The distances to Galactic low-mass X-ray binaries: consequences for black hole luminosities and kicks



Chandra Fellow.


We investigated the reported distances of Galactic black hole (BH) and neutron star low-mass X-ray binaries (LMXBs). Comparing the distances derived for the neutron stars Cyg X–2 and XTE J2123–058 using the observed Eddington limited photospheric radius expansion bursts with the distances derived using the observed radius and effective temperature of the companion star, we find that the latter are smaller by approximately a factor of 1.5–2. The latter method is often employed to determine the distance to BH LMXBs. A possible explanation for this discrepancy is that the stellar absorption lines in fast rotating companion stars are different from those in the slowly rotating template stars as was found before for early-type stars. This could lead to a systematic mis-classification of the spectral type of the companion star, which in turn would yield a systematic error in the distance. Further, we derive a distance of 4.0+2.0−1.2 kpc for V404 Cyg, using parameters available in the literature.
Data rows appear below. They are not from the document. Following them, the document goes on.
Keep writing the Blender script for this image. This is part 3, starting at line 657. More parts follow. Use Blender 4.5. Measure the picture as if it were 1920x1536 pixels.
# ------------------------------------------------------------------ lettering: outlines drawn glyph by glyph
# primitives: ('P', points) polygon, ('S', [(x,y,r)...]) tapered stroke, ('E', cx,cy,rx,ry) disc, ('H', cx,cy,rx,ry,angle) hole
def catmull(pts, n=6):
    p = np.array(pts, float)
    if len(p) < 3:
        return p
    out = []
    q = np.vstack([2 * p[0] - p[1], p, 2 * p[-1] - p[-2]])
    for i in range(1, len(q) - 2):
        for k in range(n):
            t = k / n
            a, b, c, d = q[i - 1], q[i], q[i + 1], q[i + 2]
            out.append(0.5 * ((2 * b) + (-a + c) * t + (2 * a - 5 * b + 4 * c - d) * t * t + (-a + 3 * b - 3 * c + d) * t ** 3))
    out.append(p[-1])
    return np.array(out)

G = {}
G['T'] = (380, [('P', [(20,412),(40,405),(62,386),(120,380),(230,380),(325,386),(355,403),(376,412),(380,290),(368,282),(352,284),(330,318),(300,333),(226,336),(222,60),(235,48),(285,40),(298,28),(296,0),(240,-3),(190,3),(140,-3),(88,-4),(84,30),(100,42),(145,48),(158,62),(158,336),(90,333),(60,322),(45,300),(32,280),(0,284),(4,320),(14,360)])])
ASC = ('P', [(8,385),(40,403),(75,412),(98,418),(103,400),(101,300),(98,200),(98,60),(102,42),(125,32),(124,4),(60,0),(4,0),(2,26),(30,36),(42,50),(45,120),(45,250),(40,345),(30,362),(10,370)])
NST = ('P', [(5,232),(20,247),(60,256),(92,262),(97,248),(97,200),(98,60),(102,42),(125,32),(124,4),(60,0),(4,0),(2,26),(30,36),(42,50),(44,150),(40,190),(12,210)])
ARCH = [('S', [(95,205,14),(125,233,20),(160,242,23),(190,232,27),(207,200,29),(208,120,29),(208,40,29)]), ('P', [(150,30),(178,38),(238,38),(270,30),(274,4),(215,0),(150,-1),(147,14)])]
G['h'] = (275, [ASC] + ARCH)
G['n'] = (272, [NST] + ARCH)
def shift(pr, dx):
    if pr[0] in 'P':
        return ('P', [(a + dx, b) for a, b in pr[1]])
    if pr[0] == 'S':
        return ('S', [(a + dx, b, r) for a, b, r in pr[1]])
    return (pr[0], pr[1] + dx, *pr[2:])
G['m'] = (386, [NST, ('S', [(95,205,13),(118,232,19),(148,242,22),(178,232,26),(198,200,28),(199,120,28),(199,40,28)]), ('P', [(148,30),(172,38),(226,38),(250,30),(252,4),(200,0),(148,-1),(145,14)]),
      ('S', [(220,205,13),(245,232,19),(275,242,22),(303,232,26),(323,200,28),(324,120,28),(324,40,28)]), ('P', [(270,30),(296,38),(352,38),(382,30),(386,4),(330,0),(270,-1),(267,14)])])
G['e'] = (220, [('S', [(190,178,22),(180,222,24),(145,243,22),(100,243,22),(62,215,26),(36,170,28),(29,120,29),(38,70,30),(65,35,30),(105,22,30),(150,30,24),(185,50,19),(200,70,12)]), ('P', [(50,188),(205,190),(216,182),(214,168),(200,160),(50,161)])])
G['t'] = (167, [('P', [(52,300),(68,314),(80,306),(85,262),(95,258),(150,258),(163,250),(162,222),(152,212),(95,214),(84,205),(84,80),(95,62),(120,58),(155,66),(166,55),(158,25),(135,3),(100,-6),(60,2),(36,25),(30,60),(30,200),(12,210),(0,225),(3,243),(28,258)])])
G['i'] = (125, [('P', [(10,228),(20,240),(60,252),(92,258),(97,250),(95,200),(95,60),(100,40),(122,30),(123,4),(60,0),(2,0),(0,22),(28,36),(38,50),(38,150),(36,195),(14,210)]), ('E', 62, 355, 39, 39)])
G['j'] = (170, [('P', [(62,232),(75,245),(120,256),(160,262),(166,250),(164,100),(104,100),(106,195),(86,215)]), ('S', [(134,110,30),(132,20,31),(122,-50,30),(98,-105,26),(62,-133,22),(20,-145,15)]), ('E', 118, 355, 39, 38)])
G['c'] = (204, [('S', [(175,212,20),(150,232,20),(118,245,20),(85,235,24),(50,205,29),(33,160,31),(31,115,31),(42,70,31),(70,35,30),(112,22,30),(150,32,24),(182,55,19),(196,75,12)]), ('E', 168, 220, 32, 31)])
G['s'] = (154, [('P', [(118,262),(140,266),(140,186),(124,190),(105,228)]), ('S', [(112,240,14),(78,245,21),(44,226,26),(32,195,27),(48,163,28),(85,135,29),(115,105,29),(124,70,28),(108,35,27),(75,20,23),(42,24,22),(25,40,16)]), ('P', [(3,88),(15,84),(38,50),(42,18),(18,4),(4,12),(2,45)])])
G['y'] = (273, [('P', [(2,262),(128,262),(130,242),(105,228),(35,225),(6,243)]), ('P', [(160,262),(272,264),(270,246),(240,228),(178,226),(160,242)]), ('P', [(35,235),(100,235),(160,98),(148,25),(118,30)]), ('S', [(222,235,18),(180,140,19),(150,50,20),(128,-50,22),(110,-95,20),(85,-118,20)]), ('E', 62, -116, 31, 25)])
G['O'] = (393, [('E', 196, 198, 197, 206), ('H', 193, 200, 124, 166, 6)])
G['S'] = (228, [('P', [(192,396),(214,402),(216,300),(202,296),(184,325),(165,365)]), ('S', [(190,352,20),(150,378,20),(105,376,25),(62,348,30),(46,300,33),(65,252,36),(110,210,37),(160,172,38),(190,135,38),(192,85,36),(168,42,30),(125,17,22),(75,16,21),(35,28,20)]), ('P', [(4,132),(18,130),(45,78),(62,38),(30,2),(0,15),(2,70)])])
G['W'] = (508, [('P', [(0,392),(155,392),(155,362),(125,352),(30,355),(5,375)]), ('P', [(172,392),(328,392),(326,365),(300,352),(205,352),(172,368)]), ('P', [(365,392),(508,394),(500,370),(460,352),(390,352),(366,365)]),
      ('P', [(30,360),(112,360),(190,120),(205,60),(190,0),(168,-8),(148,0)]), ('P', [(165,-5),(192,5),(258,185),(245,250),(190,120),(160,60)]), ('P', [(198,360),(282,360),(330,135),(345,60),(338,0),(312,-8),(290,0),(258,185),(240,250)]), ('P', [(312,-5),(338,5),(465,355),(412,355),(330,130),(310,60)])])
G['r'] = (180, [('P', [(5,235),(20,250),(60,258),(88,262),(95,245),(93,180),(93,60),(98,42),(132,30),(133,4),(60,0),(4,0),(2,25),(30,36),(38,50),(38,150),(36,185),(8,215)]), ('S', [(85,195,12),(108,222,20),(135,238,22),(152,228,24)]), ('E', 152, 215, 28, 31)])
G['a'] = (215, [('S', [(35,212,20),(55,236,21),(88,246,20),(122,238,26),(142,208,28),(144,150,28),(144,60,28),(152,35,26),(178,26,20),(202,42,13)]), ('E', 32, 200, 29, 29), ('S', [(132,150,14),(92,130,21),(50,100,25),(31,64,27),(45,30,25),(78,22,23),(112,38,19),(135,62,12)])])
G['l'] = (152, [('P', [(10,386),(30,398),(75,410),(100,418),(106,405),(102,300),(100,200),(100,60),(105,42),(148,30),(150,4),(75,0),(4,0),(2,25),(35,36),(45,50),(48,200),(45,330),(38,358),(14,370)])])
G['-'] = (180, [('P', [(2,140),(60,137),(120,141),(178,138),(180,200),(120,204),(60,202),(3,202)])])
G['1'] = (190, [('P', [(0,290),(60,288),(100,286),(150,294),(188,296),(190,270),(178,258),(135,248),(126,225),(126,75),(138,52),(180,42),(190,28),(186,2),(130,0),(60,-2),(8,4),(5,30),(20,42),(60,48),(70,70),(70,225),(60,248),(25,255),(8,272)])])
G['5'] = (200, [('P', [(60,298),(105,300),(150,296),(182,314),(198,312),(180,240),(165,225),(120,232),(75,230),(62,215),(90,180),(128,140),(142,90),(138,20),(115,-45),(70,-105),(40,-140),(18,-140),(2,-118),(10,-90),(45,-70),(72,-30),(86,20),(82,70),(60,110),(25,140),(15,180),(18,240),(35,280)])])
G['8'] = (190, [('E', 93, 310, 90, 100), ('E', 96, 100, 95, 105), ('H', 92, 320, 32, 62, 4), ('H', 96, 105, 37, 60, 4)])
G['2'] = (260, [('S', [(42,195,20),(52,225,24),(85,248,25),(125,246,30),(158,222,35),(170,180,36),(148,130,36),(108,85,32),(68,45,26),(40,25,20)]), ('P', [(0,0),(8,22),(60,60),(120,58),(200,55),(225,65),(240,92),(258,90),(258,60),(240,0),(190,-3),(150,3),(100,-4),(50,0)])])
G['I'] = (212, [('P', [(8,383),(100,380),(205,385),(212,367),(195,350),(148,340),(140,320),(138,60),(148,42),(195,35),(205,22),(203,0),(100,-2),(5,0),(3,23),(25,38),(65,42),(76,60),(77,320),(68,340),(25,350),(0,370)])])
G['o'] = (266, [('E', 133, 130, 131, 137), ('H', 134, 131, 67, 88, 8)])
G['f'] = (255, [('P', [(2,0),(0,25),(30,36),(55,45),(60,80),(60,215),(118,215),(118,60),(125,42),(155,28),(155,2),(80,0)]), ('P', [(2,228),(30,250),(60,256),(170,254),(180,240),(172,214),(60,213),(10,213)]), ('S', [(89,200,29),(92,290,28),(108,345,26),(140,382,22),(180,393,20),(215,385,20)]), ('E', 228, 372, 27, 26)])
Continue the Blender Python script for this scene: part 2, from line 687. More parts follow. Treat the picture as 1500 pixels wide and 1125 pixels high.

The interstellar extinction seems to have been overestimated for XTE J1550–564 and possibly for two other BH sources (H 1705–25 and GS 2000+25) as well. As a result of this, the distance to XTE J1550–564 may have been underestimated by as much as a factor three. We find that, using the new distances for XTE J1550–564 and V404 Cyg, the maximum outburst luminosity for at least five, but perhaps even seven, of the 15 BH soft X-ray transients exceed the Eddington luminosity for a 10-M BH – showing that these systems would be classified as ultra-luminous X-ray sources had we observed them in other Galaxies. This renders support for the idea that many ultra-luminous X-ray sources are stellar-mass rather than intermediate-mass BHs. We find that the rms-value of the distance to the Galactic plane for BHs is consistent with that of neutron star LMXBs. This suggests that BHs could also receive a kick-velocity during their formation, although this has to be investigated in more detail. We find that the Galactic neutron star and BH l- and b-distributions are consistent with being the same. The neutron star and BH distribution is asymmetric in l with an excess of systems between −30° < l < 0° over systems with 0° < l < 30°.